In last month's column I described the two different brain systems that operate to allow us to determine and respond to risk. We have a primitive, intuitive, system -- the amygdala -- and a more advanced, analytic, system -- the neocortex. We know that, when faced with danger or risk, they operate at the same time and sometimes in opposition.

We also know that the neocortex uses a lot of short-cuts to help us decide on risk. Unfortunately, those short-cuts can often be wrong and lead to serious misjudgment.

Teenagers, it seems, tend to rely more on their potentially flawed analytic reasoning (neocortex) while adults have come to rely more on their intuition (amygdala). This is not to say that adults can't overrule their instincts; we can. However, it seems that over the years, as we develop and mature, we come to realise that our instincts are right more often than they are wrong.

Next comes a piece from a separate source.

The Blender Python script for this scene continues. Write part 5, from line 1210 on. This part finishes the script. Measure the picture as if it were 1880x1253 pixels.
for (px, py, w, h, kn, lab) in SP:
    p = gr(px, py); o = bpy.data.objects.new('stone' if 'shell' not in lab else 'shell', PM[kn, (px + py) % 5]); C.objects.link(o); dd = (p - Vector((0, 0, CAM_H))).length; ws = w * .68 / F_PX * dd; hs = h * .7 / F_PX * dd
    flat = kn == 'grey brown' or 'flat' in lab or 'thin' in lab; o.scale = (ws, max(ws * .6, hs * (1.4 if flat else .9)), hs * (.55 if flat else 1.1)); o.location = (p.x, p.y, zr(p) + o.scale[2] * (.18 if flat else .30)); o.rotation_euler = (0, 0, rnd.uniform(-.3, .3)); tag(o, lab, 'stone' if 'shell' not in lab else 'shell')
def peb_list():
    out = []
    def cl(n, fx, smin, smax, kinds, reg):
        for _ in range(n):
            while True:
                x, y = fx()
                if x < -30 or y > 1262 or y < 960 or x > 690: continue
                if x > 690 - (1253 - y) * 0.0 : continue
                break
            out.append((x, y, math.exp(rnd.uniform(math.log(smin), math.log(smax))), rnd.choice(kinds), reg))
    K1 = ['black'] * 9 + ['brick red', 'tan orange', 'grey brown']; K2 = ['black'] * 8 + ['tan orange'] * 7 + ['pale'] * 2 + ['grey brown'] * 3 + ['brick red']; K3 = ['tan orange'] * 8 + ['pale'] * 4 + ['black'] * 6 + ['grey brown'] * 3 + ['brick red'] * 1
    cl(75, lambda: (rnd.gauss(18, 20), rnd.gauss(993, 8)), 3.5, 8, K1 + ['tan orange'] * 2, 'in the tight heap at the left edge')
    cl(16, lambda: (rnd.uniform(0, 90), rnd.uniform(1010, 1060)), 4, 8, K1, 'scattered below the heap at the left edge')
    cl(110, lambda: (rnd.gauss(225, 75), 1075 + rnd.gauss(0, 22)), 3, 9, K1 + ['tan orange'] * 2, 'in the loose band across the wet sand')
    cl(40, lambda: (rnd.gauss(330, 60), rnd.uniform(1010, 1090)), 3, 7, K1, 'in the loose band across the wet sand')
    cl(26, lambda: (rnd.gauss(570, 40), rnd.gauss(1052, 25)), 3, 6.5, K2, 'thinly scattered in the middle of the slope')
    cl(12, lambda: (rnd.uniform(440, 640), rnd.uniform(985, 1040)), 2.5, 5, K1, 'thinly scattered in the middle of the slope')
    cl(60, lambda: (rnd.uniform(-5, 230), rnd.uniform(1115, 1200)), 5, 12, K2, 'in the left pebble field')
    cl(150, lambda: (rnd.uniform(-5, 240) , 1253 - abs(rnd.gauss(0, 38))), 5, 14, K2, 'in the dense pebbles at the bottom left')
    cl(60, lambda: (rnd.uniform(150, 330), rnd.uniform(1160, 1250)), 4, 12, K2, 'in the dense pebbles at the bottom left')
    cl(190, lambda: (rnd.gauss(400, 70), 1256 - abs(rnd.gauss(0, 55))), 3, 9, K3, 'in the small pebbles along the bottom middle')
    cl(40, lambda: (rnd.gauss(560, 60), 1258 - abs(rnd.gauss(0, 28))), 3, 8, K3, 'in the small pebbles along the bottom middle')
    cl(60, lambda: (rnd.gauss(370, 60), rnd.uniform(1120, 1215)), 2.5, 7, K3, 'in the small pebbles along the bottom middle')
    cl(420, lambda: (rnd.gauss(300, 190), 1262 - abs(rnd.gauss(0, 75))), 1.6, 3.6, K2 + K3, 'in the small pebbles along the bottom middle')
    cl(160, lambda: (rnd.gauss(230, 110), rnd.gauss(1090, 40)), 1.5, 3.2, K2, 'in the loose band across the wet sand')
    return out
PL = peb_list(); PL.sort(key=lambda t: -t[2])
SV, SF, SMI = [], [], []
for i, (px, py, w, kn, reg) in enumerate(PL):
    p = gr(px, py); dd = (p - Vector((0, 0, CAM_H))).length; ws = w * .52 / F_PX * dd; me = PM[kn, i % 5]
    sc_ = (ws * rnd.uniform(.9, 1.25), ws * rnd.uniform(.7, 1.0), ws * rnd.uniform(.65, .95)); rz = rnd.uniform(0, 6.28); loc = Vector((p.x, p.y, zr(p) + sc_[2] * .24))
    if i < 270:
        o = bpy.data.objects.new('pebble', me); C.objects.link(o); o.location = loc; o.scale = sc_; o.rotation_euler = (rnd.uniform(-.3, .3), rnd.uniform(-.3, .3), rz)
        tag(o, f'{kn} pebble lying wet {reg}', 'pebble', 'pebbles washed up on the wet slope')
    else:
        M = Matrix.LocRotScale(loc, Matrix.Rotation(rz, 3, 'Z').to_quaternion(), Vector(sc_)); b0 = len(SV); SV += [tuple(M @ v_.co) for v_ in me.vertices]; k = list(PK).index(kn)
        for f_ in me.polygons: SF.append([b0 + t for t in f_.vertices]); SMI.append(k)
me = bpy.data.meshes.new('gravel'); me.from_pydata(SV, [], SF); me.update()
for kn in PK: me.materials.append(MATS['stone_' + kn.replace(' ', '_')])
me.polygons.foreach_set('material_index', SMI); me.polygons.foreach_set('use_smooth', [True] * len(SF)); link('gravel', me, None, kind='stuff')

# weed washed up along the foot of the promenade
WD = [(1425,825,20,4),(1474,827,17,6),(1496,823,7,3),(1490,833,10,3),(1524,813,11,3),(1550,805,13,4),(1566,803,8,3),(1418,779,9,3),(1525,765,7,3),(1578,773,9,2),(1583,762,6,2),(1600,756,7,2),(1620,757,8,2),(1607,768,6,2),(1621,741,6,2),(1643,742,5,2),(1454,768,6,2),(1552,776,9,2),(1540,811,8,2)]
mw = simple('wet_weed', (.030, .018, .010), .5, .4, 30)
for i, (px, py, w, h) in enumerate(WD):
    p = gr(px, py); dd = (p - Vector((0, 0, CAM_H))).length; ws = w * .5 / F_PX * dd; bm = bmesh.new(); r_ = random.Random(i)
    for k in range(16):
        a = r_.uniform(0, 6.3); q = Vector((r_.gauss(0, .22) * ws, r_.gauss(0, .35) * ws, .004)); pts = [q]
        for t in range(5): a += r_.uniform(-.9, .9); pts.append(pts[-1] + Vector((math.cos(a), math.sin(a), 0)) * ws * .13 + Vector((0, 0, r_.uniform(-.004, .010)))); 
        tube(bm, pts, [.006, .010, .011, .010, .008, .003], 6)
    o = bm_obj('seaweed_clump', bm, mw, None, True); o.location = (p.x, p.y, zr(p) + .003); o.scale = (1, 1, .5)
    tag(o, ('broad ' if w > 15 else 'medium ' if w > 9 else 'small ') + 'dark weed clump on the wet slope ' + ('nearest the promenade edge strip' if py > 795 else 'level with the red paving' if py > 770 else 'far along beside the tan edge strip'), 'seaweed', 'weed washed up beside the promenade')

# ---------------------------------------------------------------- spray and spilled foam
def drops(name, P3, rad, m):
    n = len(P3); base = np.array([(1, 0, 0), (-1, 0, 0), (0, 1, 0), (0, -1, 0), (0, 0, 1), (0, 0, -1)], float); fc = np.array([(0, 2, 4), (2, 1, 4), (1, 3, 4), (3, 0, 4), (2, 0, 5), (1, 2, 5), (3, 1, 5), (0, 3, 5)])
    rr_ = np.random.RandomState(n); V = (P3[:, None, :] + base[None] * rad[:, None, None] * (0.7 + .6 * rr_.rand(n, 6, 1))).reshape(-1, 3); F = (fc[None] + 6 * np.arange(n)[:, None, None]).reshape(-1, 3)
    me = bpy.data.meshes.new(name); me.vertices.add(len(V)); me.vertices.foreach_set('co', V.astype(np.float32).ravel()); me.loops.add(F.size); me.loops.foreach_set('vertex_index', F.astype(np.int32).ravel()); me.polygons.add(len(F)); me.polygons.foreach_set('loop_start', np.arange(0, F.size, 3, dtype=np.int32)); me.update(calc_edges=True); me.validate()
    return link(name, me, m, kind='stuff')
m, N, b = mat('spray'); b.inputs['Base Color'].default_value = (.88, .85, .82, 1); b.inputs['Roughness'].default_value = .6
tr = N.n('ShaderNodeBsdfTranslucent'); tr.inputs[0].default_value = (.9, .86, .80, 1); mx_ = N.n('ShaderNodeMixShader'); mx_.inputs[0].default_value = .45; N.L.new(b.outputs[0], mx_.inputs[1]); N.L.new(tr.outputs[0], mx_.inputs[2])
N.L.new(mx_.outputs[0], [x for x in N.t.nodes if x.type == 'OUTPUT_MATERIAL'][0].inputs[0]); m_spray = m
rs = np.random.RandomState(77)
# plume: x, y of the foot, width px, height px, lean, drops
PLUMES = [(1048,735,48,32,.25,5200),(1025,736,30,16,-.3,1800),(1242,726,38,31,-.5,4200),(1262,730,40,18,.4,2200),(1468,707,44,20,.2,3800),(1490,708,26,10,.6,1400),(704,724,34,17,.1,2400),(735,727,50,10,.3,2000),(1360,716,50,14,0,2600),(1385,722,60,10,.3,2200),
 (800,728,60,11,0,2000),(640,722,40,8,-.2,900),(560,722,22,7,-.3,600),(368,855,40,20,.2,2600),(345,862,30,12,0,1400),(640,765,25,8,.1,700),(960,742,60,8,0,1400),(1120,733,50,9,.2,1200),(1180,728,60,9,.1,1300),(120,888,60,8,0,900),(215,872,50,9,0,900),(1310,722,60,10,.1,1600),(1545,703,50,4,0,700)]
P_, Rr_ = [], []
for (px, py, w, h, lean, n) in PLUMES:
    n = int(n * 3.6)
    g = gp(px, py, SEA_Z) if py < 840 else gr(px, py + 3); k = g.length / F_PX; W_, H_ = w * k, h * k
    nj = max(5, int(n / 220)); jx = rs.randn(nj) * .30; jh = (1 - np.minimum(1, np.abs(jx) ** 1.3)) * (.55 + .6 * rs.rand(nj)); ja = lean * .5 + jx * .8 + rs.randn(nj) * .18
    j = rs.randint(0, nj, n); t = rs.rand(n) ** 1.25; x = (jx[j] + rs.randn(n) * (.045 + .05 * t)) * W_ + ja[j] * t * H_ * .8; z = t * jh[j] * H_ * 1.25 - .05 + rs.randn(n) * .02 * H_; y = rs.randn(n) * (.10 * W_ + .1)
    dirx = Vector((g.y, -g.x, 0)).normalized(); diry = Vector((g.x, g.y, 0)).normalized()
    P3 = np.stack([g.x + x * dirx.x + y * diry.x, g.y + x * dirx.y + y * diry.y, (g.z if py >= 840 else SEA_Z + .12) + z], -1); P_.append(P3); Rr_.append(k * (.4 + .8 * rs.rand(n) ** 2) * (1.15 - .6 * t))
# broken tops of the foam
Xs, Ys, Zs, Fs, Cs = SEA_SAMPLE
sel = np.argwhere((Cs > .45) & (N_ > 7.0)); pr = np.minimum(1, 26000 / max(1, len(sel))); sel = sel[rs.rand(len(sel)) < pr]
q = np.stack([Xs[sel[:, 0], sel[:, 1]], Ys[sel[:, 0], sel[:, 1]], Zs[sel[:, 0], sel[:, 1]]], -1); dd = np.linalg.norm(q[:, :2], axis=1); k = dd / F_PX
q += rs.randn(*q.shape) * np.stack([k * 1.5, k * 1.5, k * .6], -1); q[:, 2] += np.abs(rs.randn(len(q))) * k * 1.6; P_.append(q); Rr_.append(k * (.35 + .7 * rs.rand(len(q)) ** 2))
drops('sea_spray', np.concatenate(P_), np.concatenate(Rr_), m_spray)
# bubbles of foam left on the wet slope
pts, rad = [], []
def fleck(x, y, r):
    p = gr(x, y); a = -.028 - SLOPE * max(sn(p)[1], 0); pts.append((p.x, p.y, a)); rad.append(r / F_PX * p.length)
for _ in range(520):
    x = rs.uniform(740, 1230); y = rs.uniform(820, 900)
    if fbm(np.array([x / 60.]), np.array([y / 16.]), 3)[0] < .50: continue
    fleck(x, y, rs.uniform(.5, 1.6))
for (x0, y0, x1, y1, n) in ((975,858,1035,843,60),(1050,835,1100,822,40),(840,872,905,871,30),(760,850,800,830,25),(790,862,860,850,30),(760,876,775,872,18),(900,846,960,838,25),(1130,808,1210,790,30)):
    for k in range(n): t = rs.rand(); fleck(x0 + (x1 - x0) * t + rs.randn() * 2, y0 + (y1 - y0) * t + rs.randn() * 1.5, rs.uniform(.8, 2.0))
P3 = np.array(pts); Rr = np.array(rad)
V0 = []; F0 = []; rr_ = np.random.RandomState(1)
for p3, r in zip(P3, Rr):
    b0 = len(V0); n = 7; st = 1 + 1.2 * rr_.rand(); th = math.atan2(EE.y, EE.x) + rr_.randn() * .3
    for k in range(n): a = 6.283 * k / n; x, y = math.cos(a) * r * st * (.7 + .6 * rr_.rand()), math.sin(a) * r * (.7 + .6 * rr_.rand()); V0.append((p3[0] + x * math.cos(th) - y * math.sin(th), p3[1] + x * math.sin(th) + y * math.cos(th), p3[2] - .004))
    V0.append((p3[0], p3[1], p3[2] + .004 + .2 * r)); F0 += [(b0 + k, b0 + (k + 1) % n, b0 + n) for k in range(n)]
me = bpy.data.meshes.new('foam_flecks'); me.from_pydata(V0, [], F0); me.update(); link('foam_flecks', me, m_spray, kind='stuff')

Teenagers also suffer from a physical immaturity in the frontal lobes of the brain -- the part of the neocortex that controls impulsivity and judgment. This is why experience and maturity are the best predictors of decision-making skill. The true mark of adulthood is that we are always prepared to take responsibility for our decisions. Adults, therefore, need to reinforce accepting the consequences of decisions. This is just one more gift we give our children to prepare them for life.